*DIRECTIONS FOR THIS TASK*:
Will you quote precisely the lines that run from the top of the material below to the line containing "return m, m.node_tree, b", both ends included?

*ROWS*:
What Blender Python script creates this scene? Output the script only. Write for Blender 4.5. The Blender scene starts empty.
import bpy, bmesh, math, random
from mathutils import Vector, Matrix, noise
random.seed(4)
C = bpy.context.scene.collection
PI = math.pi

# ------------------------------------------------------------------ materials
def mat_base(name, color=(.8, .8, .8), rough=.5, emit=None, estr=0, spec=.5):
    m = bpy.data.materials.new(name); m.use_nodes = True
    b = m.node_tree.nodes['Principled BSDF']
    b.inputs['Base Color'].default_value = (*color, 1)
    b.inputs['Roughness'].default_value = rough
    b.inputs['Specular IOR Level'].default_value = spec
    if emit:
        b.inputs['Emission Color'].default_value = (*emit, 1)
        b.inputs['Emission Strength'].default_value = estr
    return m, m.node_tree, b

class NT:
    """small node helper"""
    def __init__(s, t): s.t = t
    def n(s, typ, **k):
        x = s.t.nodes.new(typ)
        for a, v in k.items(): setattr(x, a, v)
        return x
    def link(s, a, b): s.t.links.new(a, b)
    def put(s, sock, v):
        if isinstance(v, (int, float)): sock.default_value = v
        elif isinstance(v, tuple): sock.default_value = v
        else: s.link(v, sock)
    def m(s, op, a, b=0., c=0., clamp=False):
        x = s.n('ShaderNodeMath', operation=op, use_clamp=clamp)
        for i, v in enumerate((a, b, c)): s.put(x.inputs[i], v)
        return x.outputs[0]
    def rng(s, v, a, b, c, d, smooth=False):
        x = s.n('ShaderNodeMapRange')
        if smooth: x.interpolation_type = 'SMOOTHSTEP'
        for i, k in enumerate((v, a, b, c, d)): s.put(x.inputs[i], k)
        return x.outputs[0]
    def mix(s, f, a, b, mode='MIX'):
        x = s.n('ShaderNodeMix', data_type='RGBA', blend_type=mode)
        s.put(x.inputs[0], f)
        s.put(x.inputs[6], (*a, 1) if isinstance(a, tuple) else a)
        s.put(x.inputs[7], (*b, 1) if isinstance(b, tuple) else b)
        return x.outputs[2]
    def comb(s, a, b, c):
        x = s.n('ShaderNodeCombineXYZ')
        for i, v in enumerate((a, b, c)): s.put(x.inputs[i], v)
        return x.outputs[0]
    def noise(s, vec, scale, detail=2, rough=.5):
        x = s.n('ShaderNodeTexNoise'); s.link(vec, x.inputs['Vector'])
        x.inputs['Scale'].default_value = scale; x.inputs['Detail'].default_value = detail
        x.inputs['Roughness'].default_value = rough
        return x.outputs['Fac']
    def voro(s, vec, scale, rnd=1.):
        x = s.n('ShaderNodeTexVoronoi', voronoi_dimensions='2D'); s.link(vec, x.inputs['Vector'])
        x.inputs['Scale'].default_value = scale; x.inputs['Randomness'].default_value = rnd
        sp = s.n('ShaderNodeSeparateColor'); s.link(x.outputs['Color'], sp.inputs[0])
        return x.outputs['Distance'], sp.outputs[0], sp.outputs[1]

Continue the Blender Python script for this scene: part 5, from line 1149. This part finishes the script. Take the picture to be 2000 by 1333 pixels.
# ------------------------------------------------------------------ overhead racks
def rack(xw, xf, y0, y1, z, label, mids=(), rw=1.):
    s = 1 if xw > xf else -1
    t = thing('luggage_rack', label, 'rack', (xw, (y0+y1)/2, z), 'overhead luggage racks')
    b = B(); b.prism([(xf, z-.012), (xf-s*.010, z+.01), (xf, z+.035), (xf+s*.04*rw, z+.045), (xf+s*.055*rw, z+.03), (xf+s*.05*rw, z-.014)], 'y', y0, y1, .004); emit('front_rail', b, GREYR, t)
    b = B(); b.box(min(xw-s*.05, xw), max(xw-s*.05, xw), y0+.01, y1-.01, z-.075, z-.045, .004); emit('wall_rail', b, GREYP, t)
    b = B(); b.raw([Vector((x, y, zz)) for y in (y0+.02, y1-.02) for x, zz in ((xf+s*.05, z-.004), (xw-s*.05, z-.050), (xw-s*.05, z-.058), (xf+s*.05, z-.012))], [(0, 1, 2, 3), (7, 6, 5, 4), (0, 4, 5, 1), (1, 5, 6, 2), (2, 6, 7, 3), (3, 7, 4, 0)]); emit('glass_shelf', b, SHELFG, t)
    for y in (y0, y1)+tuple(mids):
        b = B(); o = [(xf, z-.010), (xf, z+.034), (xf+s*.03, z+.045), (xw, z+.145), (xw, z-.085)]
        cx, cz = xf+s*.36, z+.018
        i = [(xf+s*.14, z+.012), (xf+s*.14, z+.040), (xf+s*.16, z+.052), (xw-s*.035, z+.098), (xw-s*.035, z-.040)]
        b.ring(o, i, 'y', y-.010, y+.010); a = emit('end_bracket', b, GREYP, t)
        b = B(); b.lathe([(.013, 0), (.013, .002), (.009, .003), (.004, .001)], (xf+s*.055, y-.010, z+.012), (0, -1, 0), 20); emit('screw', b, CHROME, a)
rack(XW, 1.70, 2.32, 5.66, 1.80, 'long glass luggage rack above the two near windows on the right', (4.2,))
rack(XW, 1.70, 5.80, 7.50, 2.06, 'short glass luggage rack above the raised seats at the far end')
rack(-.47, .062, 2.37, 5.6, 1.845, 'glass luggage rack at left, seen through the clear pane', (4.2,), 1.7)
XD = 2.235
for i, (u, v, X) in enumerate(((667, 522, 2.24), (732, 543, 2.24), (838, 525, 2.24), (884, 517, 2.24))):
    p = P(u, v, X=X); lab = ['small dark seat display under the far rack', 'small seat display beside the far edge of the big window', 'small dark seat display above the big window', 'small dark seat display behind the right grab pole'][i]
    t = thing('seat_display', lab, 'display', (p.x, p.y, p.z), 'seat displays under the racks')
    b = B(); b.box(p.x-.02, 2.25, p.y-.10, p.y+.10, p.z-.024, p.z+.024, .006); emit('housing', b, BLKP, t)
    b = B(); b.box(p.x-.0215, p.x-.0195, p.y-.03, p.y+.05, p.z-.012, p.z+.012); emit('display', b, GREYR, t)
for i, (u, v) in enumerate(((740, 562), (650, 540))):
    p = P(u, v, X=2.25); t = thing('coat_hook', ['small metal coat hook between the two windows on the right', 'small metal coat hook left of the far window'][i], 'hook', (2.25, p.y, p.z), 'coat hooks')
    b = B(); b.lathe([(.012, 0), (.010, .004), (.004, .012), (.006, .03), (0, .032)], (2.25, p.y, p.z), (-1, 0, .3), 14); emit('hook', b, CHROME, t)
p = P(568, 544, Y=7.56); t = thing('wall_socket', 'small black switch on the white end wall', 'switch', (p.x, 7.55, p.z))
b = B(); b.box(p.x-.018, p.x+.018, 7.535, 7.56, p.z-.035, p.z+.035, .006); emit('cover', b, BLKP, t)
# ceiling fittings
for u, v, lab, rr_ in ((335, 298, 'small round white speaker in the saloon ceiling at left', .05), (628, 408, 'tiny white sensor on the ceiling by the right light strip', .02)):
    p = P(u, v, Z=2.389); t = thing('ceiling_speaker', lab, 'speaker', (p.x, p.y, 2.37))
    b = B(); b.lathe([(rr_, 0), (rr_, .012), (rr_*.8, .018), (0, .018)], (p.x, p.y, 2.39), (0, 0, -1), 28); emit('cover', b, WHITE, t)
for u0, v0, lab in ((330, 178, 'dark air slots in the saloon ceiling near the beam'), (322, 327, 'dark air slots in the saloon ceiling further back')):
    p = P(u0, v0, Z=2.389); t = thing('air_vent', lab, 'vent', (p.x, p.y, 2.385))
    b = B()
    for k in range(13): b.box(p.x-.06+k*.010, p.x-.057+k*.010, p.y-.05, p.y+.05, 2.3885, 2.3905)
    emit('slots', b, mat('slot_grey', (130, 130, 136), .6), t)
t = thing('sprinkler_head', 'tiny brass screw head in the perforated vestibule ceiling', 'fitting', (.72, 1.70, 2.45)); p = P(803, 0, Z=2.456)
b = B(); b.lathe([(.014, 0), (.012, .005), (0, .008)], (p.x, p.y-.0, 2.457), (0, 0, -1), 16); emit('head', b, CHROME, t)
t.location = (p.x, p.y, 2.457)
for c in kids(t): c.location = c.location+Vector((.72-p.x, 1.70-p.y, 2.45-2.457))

*TASK RESPONSE*:
What Blender Python script creates this scene? Output the script only. Write for Blender 4.5. The Blender scene starts empty.
import bpy, bmesh, math, random
from mathutils import Vector, Matrix, noise
random.seed(4)
C = bpy.context.scene.collection
PI = math.pi

# ------------------------------------------------------------------ materials
def mat_base(name, color=(.8, .8, .8), rough=.5, emit=None, estr=0, spec=.5):
    m = bpy.data.materials.new(name); m.use_nodes = True
    b = m.node_tree.nodes['Principled BSDF']
    b.inputs['Base Color'].default_value = (*color, 1)
    b.inputs['Roughness'].default_value = rough
    b.inputs['Specular IOR Level'].default_value = spec
    if emit:
        b.inputs['Emission Color'].default_value = (*emit, 1)
        b.inputs['Emission Strength'].default_value = estr
    return m, m.node_tree, b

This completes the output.